**Work to do:**
Extract the entries in their exact form.

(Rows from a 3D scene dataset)
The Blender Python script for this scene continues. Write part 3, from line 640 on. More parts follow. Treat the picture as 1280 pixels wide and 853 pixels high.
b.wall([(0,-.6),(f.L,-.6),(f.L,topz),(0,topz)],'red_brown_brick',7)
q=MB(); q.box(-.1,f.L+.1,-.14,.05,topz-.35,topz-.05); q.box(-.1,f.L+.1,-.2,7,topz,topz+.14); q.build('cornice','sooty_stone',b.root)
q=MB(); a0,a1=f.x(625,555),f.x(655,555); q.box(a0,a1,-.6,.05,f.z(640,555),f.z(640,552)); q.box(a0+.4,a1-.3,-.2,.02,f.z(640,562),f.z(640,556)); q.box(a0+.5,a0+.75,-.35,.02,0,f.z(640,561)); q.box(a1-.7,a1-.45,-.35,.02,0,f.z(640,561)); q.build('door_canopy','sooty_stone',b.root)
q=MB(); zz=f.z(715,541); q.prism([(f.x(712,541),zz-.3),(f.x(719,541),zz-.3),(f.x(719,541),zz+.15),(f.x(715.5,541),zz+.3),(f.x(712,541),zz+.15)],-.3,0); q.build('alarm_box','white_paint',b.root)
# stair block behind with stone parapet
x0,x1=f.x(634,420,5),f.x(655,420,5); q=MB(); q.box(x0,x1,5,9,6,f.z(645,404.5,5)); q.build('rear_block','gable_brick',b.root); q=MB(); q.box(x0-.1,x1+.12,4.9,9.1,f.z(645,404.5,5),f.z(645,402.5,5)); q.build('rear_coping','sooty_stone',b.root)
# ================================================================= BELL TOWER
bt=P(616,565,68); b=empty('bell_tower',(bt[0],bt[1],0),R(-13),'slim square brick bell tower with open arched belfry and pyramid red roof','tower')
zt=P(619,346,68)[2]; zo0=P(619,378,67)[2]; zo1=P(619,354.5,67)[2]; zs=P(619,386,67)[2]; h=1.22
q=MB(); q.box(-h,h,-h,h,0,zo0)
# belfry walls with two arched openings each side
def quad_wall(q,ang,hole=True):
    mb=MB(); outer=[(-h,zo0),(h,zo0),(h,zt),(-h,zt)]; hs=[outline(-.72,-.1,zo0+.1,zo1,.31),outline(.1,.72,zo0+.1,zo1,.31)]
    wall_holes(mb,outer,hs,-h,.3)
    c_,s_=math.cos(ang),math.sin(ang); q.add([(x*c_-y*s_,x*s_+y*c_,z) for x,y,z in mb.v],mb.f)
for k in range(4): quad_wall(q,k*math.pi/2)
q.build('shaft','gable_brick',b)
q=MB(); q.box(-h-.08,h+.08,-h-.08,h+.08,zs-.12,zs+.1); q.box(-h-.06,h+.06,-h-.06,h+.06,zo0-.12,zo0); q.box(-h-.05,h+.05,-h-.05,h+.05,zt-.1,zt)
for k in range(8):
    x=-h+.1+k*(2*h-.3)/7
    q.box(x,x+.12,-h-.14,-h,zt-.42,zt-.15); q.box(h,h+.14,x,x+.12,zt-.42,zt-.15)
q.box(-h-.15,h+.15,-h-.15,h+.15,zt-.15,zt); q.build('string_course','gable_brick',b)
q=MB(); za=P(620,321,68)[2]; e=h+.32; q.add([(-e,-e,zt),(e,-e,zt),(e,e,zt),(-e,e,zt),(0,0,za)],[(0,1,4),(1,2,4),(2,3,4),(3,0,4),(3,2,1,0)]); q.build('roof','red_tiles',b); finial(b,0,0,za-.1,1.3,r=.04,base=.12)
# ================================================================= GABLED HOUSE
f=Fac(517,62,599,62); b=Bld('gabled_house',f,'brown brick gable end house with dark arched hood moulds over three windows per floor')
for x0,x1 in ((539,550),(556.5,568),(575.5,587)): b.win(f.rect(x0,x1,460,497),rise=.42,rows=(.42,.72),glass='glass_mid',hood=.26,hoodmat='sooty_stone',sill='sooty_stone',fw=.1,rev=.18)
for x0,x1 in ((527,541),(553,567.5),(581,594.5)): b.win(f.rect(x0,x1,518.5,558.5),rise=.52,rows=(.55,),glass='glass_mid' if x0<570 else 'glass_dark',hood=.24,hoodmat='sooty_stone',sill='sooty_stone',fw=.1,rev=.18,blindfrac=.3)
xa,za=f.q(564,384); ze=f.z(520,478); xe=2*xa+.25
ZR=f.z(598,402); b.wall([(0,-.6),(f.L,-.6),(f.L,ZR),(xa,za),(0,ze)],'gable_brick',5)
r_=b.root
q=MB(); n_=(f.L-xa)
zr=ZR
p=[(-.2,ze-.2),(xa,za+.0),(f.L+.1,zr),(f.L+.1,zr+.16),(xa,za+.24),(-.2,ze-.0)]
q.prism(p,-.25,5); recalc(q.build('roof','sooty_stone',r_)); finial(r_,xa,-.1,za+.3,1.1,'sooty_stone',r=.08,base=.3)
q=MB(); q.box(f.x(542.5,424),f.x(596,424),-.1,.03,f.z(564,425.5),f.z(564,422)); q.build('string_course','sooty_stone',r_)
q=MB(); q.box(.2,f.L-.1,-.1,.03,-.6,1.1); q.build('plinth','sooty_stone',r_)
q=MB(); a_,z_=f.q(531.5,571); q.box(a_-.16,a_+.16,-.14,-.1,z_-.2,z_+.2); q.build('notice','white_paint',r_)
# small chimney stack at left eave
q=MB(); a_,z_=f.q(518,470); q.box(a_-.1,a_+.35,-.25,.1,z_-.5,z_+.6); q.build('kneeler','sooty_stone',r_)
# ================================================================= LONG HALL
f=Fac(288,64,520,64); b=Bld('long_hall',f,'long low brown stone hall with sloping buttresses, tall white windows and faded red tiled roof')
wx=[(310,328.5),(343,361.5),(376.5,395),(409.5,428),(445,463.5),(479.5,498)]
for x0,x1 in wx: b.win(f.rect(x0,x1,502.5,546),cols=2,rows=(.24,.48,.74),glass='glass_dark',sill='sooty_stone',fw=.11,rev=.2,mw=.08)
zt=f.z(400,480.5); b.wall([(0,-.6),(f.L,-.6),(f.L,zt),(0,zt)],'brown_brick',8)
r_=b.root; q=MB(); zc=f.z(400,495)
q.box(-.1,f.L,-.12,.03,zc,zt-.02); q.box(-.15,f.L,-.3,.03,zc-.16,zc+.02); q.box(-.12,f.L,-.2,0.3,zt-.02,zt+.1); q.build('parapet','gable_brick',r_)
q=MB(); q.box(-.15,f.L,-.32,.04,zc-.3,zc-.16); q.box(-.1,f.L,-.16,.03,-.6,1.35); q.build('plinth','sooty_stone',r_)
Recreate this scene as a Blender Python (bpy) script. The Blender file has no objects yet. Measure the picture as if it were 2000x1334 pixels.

**Answer for the task:**
The Blender Python script for this scene continues. Write part 3, from line 640 on. More parts follow. Treat the picture as 1280 pixels wide and 853 pixels high.
b.wall([(0,-.6),(f.L,-.6),(f.L,topz),(0,topz)],'red_brown_brick',7)
q=MB(); q.box(-.1,f.L+.1,-.14,.05,topz-.35,topz-.05); q.box(-.1,f.L+.1,-.2,7,topz,topz+.14); q.build('cornice','sooty_stone',b.root)
q=MB(); a0,a1=f.x(625,555),f.x(655,555); q.box(a0,a1,-.6,.05,f.z(640,555),f.z(640,552)); q.box(a0+.4,a1-.3,-.2,.02,f.z(640,562),f.z(640,556)); q.box(a0+.5,a0+.75,-.35,.02,0,f.z(640,561)); q.box(a1-.7,a1-.45,-.35,.02,0,f.z(640,561)); q.build('door_canopy','sooty_stone',b.root)
q=MB(); zz=f.z(715,541); q.prism([(f.x(712,541),zz-.3),(f.x(719,541),zz-.3),(f.x(719,541),zz+.15),(f.x(715.5,541),zz+.3),(f.x(712,541),zz+.15)],-.3,0); q.build('alarm_box','white_paint',b.root)
# stair block behind with stone parapet
x0,x1=f.x(634,420,5),f.x(655,420,5); q=MB(); q.box(x0,x1,5,9,6,f.z(645,404.5,5)); q.build('rear_block','gable_brick',b.root); q=MB(); q.box(x0-.1,x1+.12,4.9,9.1,f.z(645,404.5,5),f.z(645,402.5,5)); q.build('rear_coping','sooty_stone',b.root)
# ================================================================= BELL TOWER
bt=P(616,565,68); b=empty('bell_tower',(bt[0],bt[1],0),R(-13),'slim square brick bell tower with open arched belfry and pyramid red roof','tower')
zt=P(619,346,68)[2]; zo0=P(619,378,67)[2]; zo1=P(619,354.5,67)[2]; zs=P(619,386,67)[2]; h=1.22
q=MB(); q.box(-h,h,-h,h,0,zo0)
# belfry walls with two arched openings each side
def quad_wall(q,ang,hole=True):
    mb=MB(); outer=[(-h,zo0),(h,zo0),(h,zt),(-h,zt)]; hs=[outline(-.72,-.1,zo0+.1,zo1,.31),outline(.1,.72,zo0+.1,zo1,.31)]
    wall_holes(mb,outer,hs,-h,.3)
    c_,s_=math.cos(ang),math.sin(ang); q.add([(x*c_-y*s_,x*s_+y*c_,z) for x,y,z in mb.v],mb.f)
for k in range(4): quad_wall(q,k*math.pi/2)
q.build('shaft','gable_brick',b)
q=MB(); q.box(-h-.08,h+.08,-h-.08,h+.08,zs-.12,zs+.1); q.box(-h-.06,h+.06,-h-.06,h+.06,zo0-.12,zo0); q.box(-h-.05,h+.05,-h-.05,h+.05,zt-.1,zt)
for k in range(8):
    x=-h+.1+k*(2*h-.3)/7
    q.box(x,x+.12,-h-.14,-h,zt-.42,zt-.15); q.box(h,h+.14,x,x+.12,zt-.42,zt-.15)
q.box(-h-.15,h+.15,-h-.15,h+.15,zt-.15,zt); q.build('string_course','gable_brick',b)
q=MB(); za=P(620,321,68)[2]; e=h+.32; q.add([(-e,-e,zt),(e,-e,zt),(e,e,zt),(-e,e,zt),(0,0,za)],[(0,1,4),(1,2,4),(2,3,4),(3,0,4),(3,2,1,0)]); q.build('roof','red_tiles',b); finial(b,0,0,za-.1,1.3,r=.04,base=.12)
# ================================================================= GABLED HOUSE
f=Fac(517,62,599,62); b=Bld('gabled_house',f,'brown brick gable end house with dark arched hood moulds over three windows per floor')
for x0,x1 in ((539,550),(556.5,568),(575.5,587)): b.win(f.rect(x0,x1,460,497),rise=.42,rows=(.42,.72),glass='glass_mid',hood=.26,hoodmat='sooty_stone',sill='sooty_stone',fw=.1,rev=.18)
for x0,x1 in ((527,541),(553,567.5),(581,594.5)): b.win(f.rect(x0,x1,518.5,558.5),rise=.52,rows=(.55,),glass='glass_mid' if x0<570 else 'glass_dark',hood=.24,hoodmat='sooty_stone',sill='sooty_stone',fw=.1,rev=.18,blindfrac=.3)
xa,za=f.q(564,384); ze=f.z(520,478); xe=2*xa+.25
ZR=f.z(598,402); b.wall([(0,-.6),(f.L,-.6),(f.L,ZR),(xa,za),(0,ze)],'gable_brick',5)
r_=b.root
q=MB(); n_=(f.L-xa)
zr=ZR
p=[(-.2,ze-.2),(xa,za+.0),(f.L+.1,zr),(f.L+.1,zr+.16),(xa,za+.24),(-.2,ze-.0)]
q.prism(p,-.25,5); recalc(q.build('roof','sooty_stone',r_)); finial(r_,xa,-.1,za+.3,1.1,'sooty_stone',r=.08,base=.3)
q=MB(); q.box(f.x(542.5,424),f.x(596,424),-.1,.03,f.z(564,425.5),f.z(564,422)); q.build('string_course','sooty_stone',r_)
q=MB(); q.box(.2,f.L-.1,-.1,.03,-.6,1.1); q.build('plinth','sooty_stone',r_)
q=MB(); a_,z_=f.q(531.5,571); q.box(a_-.16,a_+.16,-.14,-.1,z_-.2,z_+.2); q.build('notice','white_paint',r_)
# small chimney stack at left eave
q=MB(); a_,z_=f.q(518,470); q.box(a_-.1,a_+.35,-.25,.1,z_-.5,z_+.6); q.build('kneeler','sooty_stone',r_)
# ================================================================= LONG HALL
f=Fac(288,64,520,64); b=Bld('long_hall',f,'long low brown stone hall with sloping buttresses, tall white windows and faded red tiled roof')
wx=[(310,328.5),(343,361.5),(376.5,395),(409.5,428),(445,463.5),(479.5,498)]
for x0,x1 in wx: b.win(f.rect(x0,x1,502.5,546),cols=2,rows=(.24,.48,.74),glass='glass_dark',sill='sooty_stone',fw=.11,rev=.2,mw=.08)
zt=f.z(400,480.5); b.wall([(0,-.6),(f.L,-.6),(f.L,zt),(0,zt)],'brown_brick',8)
r_=b.root; q=MB(); zc=f.z(400,495)
q.box(-.1,f.L,-.12,.03,zc,zt-.02); q.box(-.15,f.L,-.3,.03,zc-.16,zc+.02); q.box(-.12,f.L,-.2,0.3,zt-.02,zt+.1); q.build('parapet','gable_brick',r_)
q=MB(); q.box(-.15,f.L,-.32,.04,zc-.3,zc-.16); q.box(-.1,f.L,-.16,.03,-.6,1.35); q.build('plinth','sooty_stone',r_)
Recreate this scene as a Blender Python (bpy) script. The Blender file has no objects yet. Measure the picture as if it were 2000x1334 pixels.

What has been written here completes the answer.